Foram obrigados a usar insígnias no vestuário e submetidos a impostos elevados. Enfrentaram periodicamente perseguições e pressões para se converterem. Em finais do século XV, D. Manuel I decretou mesmo a conversão forçada, o que prova, segundo José Manuel Sobral, que «para o poder e para o povo ser-se português sempre foi ser-se cristão acima de toda a suspeita de não o ser, como acontecia com os chamados cristãos-novos.»
A expansão
Na bandeira nacional há cinco quinas, símbolo da unidade de um povo; e há uma esfera armilar, o símbolo da expansão ultramarina portuguesa. Nos séculos XV e XVI (até à derrota em Alcácer Quibir e a posterior união dinástica com Castela), intelectuais como Fernão Lopes e o Padre António Vieira situavam Portugal no centro de um novo mundo, como ponto de confluência da História mundial. António Vieira chegou mesmo a dizer que Portugal foi fundado e instituído por Deus, ao contrário de Israel, que resultava não da «vontade deliberativa» de Deus mas da sua «vontade permissiva» (Deus não quis, mas, em resposta à insistência do povo de Israel, ‘permitiu’ que tivessem rei). A recolha destas citações foi feita por Pedro Calafate e ilustra o entusiasmo quase delirante com que em Portugal se viveu a fase dos Descobrimentos.
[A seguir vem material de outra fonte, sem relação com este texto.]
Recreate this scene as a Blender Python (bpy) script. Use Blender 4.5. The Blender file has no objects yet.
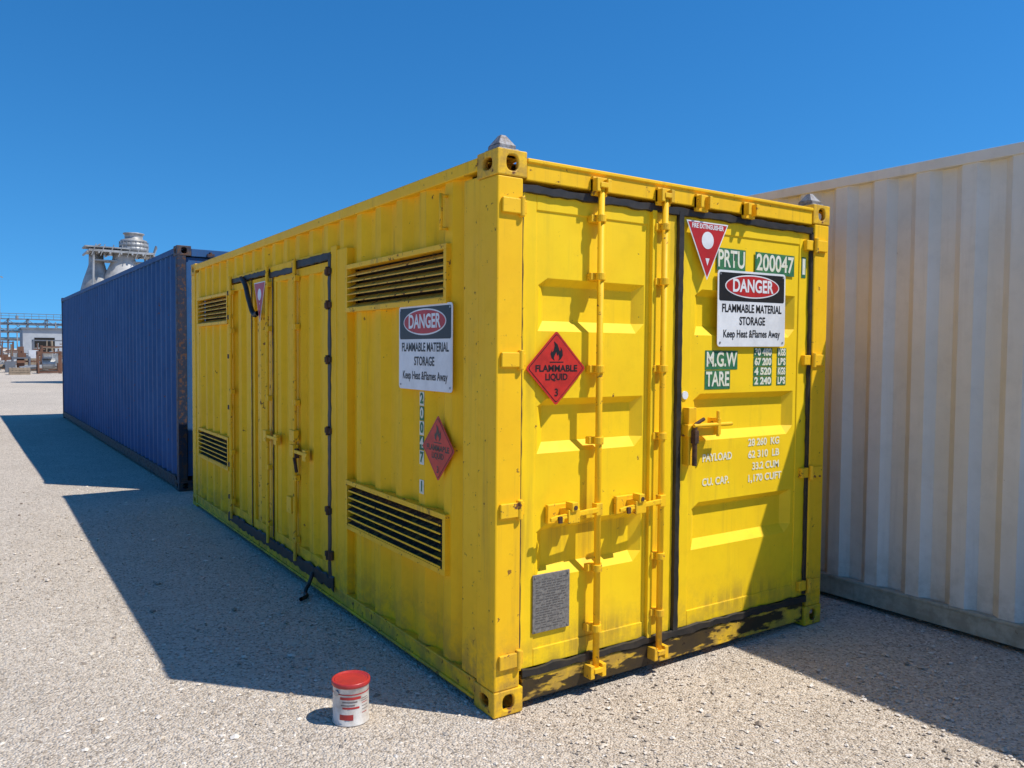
import bpy, bmesh, math, random
import numpy as np
from mathutils import Vector, Matrix
random.seed(7); rng=np.random.default_rng(7)
scn=bpy.context.scene
COL=scn.collection
# ------------------------------------------------------------------ helpers
def link(o,parent=None):
    COL.objects.link(o)
    if parent is not None: o.parent=parent
    return o
def empty(name,loc=(0,0,0),rot=(0,0,0),parent=None):
    e=bpy.data.objects.new(name,None); e.empty_display_size=0.2
    e.location=loc; e.rotation_euler=rot
    return link(e,parent)
class MB:
    def __init__(s): s.v=[]; s.f=[]
    def face(s,pts):
        n=len(s.v); s.v+= [tuple(p) for p in pts]; s.f.append(tuple(range(n,n+len(pts))))
    def box(s,x0,x1,y0,y1,z0,z1):
        n=len(s.v)
        s.v+=[(x0,y0,z0),(x1,y0,z0),(x1,y1,z0),(x0,y1,z0),(x0,y0,z1),(x1,y0,z1),(x1,y1,z1),(x0,y1,z1)]
        for f in ((0,3,2,1),(4,5,6,7),(0,1,5,4),(1,2,6,5),(2,3,7,6),(3,0,4,7)): s.f.append(tuple(n+i for i in f))
    def cyl(s,p0,p1,r,n=14,r1=None):
        p0=Vector(p0);p1=Vector(p1);r1=r if r1 is None else r1
        d=(p1-p0).normalized(); a=d.orthogonal().normalized(); b=d.cross(a); k=len(s.v)
        for p,q in ((p0,r),(p1,r1)):
            for i in range(n):
                t=2*math.pi*i/n; s.v.append(tuple(p+a*q*math.cos(t)+b*q*math.sin(t)))
        for i in range(n):
            j=(i+1)%n; s.f.append((k+i,k+j,k+n+j,k+n+i))
        s.f.append(tuple(k+i for i in reversed(range(n)))); s.f.append(tuple(k+n+i for i in range(n)))
    def prism(s,pts,vec):
        n=len(s.v);m=len(pts);vec=Vector(vec)
        s.v+=[tuple(p) for p in pts]+[tuple(Vector(p)+vec) for p in pts]
        s.f.append(tuple(n+i for i in reversed(range(m)))); s.f.append(tuple(n+m+i for i in range(m)))
        for i in range(m):
            j=(i+1)%m; s.f.append((n+i,n+j,n+m+j,n+m+i))
    def obj(s,name,mat,parent=None,bevel=0,smooth=False,loc=(0,0,0),rot=(0,0,0)):
        me=bpy.data.meshes.new(name); me.from_pydata(s.v,[],s.f); me.update()
        bm=bmesh.new(); bm.from_mesh(me)
        bmesh.ops.recalc_face_normals(bm,faces=bm.faces); bm.to_mesh(me); bm.free()
        if mat: me.materials.append(mat)
        o=bpy.data.objects.new(name,me); o.location=loc;o.rotation_euler=rot
        link(o,parent)
        if bevel:
            b=o.modifiers.new('bev','BEVEL'); b.width=bevel;b.segments=2;b.limit_method='ANGLE';b.angle_limit=math.radians(40)
        if smooth:
            for p in me.polygons: p.use_smooth = len(p.vertices)==4
        return o
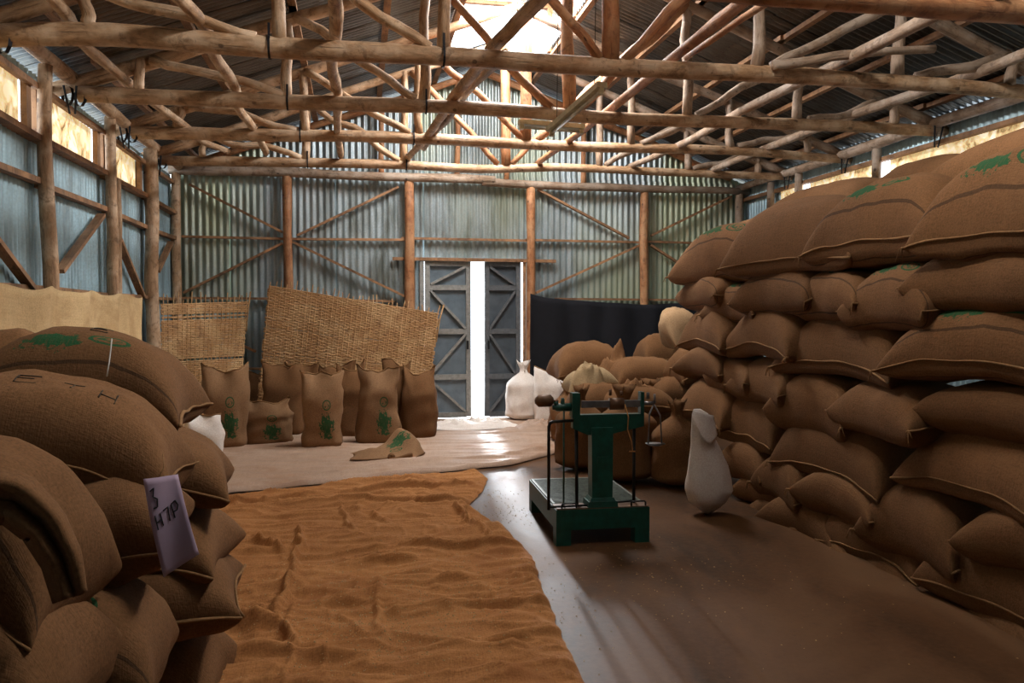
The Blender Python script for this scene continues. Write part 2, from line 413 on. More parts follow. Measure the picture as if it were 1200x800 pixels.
# right wall
wr = empty('wall_right', (XR, 5, 0), kind='structure')
y = YF; i = 0
while y < YB-.01:
    y2 = min(y+.8, YB); off = .006*(i % 2)
    corr_sheet('corrugated_sheet', wr, M['left_metal'], lambda s, t, o, y=y, off=off: (XR+o+off, y+s, 3.26*t), y2-y+.03, .09, 1)
    corr_sheet('upper_sheet', wr, M['left_metal'], lambda s, t, o, y=y, off=off: (XR+.02+o+off, y+s, 3.68+.31*t), y2-y+.03, .09, 1)
    if y2 > 11.9: corr_sheet('upper_sheet', wr, M['left_metal'], lambda s, t, o, y=y, off=off: (XR+.02+o+off, max(y, 11.9)+s, 3.2+.5*t), y2-max(y, 11.9)+.03, .09, 1)
    y = y2; i += 1
rp = [-1.8, .2, 2.2, 4.2, 6.2, PX(1027, 200, 6.5).y, PX(936, 220, 6.5).y, 12.0]
for Y in rp: spol('wall_post', (6.5, Y, 0), (6.5, Y, 3.8), .07, .06, M['pole_grey'], wr, .02)
for a, b_ in ((YF, 4.6), (4.4, 13.1)): spol('wall_plate', (6.48, a, 3.86), (6.48, b_, 3.86), .065, .06, M['pole_grey'], wr, .03)
for Y0, Y1 in zip([YF]+rp, rp+[13.1]):
    for z in (3.22, 3.66, 2.83):
        m_ = MB(); m_.beam((6.57, Y0, z), (6.57, Y1, z), .05, .08, (1, 0, 0)); m_.build('rail', M['board'], wr, smooth=False)
    if Y1 < 5:
        corr_sheet('upper_sheet', wr, M['left_metal'], lambda s, t, o, a=Y0: (XR+.02+o, a+s, 3.2+.5*t), Y1-Y0+.03, .09, 1)
    elif Y1 <= 12.01:
        wn += 1; m_ = MB(); m_.box((XR+.01, (Y0+Y1)/2, 3.45), (.012, Y1-Y0-.2, .42)); m_.build('window_%d' % wn, M['window'], None, smooth=False, kind='structure')
# front wall behind the camera
wf = empty('wall_front', (2, YF, 0), kind='structure')
x = XL
while x < XR-.01:
    x2 = min(x+.8, XR); corr_sheet('corrugated_sheet', wf, M['wall_metal'], lambda s, t, o, x=x: (x+s, YF+o, (zroof(x+s)-.05)*t), x2-x+.03, .102, 1); x = x2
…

Um entusiasmo que devia muito ao seu espírito de missão: a conquista ao serviço da fé e do Deus cristão, com quem Portugal tinha uma relação especial.
Castela
O sentimento contra Castela é forte em Portugal desde a independência: ao longo dos séculos, as disputas territoriais foram feitas de conquistas e revoltas que se sucederam e alimentaram a animosidade de parte a parte. Castela foi desde sempre «o outro significante», importante para a construção (como contraponto) da identidade colectiva portuguesa. Mas a xenofobia anti-castelhana atingiu o seu pico no período da união dinástica no século XVI, «um trauma profundo num tempo em que Portugal cultivava sentimentos de superioridade assentes na expansão ultramarina» (de acordo com José Manuel Sobral).
A decadência
Antero de Quental e outros autores romperam com a ideia de uma relação especial de Portugal com Deus. Com a queda do império (sobretudo resultado da independência do Brasil), um sentimento de decadência apoderou-se da intelectualidade e do povo portugueses. Quental viu em Luís de Camões uma metáfora de Portugal: o cantor das nossas glórias que nos empobreciam, mendigando para sustentar a velhice, triste e desalentada. Para Quental, as conquistas, o catolicismo e o absolutismo eram as Causas da Decadência dos Povos Peninsulares. No século XX, Fernando Pessoa criticaria o «estado de marasmo e de debilidade» do «Portugal-centavos» que via decadente.
A crise
Um inquérito (International Social Survey Programme) de 2003 sobre a identidade nacional revelou que os portugueses mostram orgulho na sua história, no seu desporto, arte e literatura. Os aspectos que menos motivam o orgulho são a segurança social, a economia, a democracia e a influência política de Portugal no mundo. Dependente política e economicamente do centro e do norte da Europa, o Portugal de hoje vive com uma «sensação geral, anódina, de crise permanente que nunca se esgota e que todo o material mundano pode servir», como a descreve Carlos Leone em Crise e Crises em Portugal. Essa ideia generalizada de que vivemos em crise «é influente desde logo porque se dá como natural». A crise «deixou de ser o momento de viragem e passou a ser um estado; deixou de ser produtiva e passou a ser um processo de reciclagem interminável; perdeu o seu carácter excepcional e tornou-se um contexto que deixa camuflada a realidade.» Seja ela mais ou menos real, a sensação de crise em Portugal é talvez o factor mais recente a ter influência de peso sobre a identidade nacional.